What is Unconditional Love?

However, the act of love is saying thank you and you would only say thank you if someone did something. Therefore, unconditional love is saying thank you for doing something, but the reason why someone would say thank you is not for something they are going to do in the future, but for something that someone did in the past. Since the past has already happened and cannot change, then we can say that unconditional love is simply saying thank you for something someone has done already. With this type of unconditional love, you are saying thanks because you want too and you expect nothing from this person in the future. Since you expect nothing in the future, that act of saying thanks to someone as they have already done something, is unconditional love.

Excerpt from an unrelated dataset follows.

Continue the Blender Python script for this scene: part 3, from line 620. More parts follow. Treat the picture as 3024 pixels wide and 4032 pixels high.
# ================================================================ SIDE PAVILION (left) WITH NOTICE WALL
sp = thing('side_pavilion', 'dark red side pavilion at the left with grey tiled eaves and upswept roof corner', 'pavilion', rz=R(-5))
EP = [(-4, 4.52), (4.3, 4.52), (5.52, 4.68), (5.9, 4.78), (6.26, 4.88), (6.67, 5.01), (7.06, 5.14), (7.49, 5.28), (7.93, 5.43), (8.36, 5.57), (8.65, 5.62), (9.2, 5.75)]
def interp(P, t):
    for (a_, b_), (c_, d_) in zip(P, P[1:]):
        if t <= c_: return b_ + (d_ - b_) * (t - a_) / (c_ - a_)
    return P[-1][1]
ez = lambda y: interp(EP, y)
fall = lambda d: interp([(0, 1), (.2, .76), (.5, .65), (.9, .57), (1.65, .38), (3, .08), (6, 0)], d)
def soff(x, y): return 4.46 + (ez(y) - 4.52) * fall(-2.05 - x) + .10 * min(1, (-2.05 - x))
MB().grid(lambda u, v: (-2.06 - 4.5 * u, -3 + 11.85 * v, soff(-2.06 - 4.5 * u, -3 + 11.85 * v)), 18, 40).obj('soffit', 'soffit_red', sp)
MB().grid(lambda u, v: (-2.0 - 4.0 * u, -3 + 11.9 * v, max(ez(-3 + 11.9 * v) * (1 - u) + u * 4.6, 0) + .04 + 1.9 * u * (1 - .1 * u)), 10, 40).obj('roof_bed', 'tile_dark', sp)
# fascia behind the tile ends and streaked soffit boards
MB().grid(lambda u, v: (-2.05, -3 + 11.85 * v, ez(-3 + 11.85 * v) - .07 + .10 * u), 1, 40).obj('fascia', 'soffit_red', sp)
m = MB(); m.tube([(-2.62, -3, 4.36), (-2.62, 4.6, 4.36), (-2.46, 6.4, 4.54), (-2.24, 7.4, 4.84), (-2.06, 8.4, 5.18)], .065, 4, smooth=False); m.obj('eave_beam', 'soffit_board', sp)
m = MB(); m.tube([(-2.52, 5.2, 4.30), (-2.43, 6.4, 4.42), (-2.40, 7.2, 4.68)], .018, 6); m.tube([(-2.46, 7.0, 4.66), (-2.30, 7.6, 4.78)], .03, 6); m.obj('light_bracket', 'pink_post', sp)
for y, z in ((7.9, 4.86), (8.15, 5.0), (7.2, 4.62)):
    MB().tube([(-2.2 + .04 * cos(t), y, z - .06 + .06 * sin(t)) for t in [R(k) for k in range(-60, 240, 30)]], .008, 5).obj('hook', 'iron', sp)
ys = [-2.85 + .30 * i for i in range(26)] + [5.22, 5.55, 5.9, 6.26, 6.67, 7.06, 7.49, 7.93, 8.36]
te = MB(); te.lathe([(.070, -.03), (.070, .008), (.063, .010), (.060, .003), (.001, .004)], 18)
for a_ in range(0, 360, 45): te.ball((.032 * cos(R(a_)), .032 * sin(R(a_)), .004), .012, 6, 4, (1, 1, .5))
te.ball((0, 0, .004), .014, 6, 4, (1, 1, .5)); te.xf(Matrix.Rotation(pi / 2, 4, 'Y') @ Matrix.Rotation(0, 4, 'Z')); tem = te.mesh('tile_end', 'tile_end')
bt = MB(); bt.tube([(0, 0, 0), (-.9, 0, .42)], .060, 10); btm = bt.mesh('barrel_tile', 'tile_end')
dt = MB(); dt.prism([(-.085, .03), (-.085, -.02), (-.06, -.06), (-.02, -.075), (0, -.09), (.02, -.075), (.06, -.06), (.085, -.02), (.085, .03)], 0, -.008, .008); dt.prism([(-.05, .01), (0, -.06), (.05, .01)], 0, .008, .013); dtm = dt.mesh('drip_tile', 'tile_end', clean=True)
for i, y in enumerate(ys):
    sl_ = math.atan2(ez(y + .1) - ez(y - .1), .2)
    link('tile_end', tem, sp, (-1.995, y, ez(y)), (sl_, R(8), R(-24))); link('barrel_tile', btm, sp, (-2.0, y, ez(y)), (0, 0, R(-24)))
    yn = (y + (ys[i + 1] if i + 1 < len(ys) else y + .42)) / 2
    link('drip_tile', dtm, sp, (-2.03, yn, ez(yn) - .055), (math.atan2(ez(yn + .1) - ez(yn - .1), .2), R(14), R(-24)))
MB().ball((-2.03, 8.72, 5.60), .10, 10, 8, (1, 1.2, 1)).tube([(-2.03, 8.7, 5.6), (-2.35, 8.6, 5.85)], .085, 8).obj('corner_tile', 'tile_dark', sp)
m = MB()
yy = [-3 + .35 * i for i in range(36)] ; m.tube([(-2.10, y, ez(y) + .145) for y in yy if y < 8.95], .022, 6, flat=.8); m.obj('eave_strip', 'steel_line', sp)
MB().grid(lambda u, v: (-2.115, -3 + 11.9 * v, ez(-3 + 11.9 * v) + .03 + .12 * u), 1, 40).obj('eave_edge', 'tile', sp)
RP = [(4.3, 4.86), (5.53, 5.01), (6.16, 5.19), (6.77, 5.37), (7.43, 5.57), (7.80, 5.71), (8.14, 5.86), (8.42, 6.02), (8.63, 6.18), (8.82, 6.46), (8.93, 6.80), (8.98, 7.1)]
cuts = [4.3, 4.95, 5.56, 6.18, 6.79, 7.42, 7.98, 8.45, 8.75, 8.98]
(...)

So the difference between conditional love and unconditional love is simply when someone gives you what you want. Unconditional love is when someone has already given you what you want and conditional love is when someone is going to give you something that you want.

This definition of unconditional vs. conditional love explains why you choose to give more towards someone in your family then you would a stranger on the street (This assumes that you do love your family, which we will get into later). If this is true, then we can make the statement that we always love conditionally towards others, but those conditions change the more we give and receive unconditional love. Since your parents have gone out of their way to give you what you want, you then choose to show your thanks more to them then a stranger. The more you receive what you want, the more you will change the conditions on your love towards another. Therefore, we can then conclude that the more you give people what they want, the greater the chance that the conditions on your love will change between those people.

Can Unconditional Love Become Conditional?

The reason why I say the “greater the chance”, is that you cannot expect people to change their conditions of their love towards you if you give them what they want because that would mean you are trying to control them. In other words, your unconditional love turns conditional if you expect people to change their conditions. So in order for unconditional love to be truly unconditional, you need to give thanks to without expecting anything back, including changing the current conditions on love. The reason why you would do so is because this person has given you something that you already wanted in the past, so asking for more in the future after you give them thanks would be asking too much and it would be conditional.

However, if you find that someone expects you to give them unconditional thanks, then they are receiving conditionally, which changes your unconditional love into conditional love. This is because if someone demands that you give them love without conditions, then really the way they are receiving love is a form of control, or in other words, they are objectifying you.

So Can I Really Give Love Unconditionally?

Therefore, unconditional love should be given unconditionally, except if someone receives your love conditionally. The reason is because you only receive love, or thanks, conditionally with objects and not people. Receiving thanks conditionally is the same as expecting thanks. For instance, I know that when I put money in the candy machine, I will expect that candy will come back. So I will choose to receive love conditionally with objects. Since any expectation of another is objectifying them, then receiving love conditionally is the same as objectifying someone. This is why when some people give unconditionally towards another they feel bad, as they know the other person is expecting their love.

So it is good to give unconditionally, but if the other person receives conditionally, then you must stop giving to that person unconditionally, as they are objectifying you. The only way to avoid someone who objectifies your unconditional love is to stop giving them unconditional love.

Knowing This How Should I Live My Life?

If thanks, or love, is only given when someone gives you something that you want in the past or in the future, then would it be true to say that if people never give you what you want, you would never give love? Well yes of course. So what this means is that you should focus on giving people what they want so they can give you thanks, or love. This is why people have phrased the term “the more you give, the more you get”, as you will get more love in your life if you look for ways to give more people what they want. Once you begin to do that, then eventually people will begin to give you what you want, which will then allow you to give love to others.

Remember that there are tons of different ways to give love, like saying thanks, giving gifts and even giving money, so you can imply that the way to all the riches in the world is with love because love and money are the same thing.

To summarize, the difference between giving conditional love and unconditional love is when someone is gives you what you want. Conditional love is when you are asking for someone to say thanks in the future, where unconditional love is when you have already received something in the past. The more we give unconditionally, the more the conditions on the current relationship change, which is why you will give more to your family then you will to a stranger. However, if someone expects your love or if you give love conditionally when it should be unconditional, as they have already given what you wanted, then that person is objectifying another and the only way to resist the objectification is to stop giving unconditionally to that person. Lastly, the way to give and receive love is to say thanks when you get what you want and to find ways to give people what they want. This will ensure you will maximize the amount of love in your life.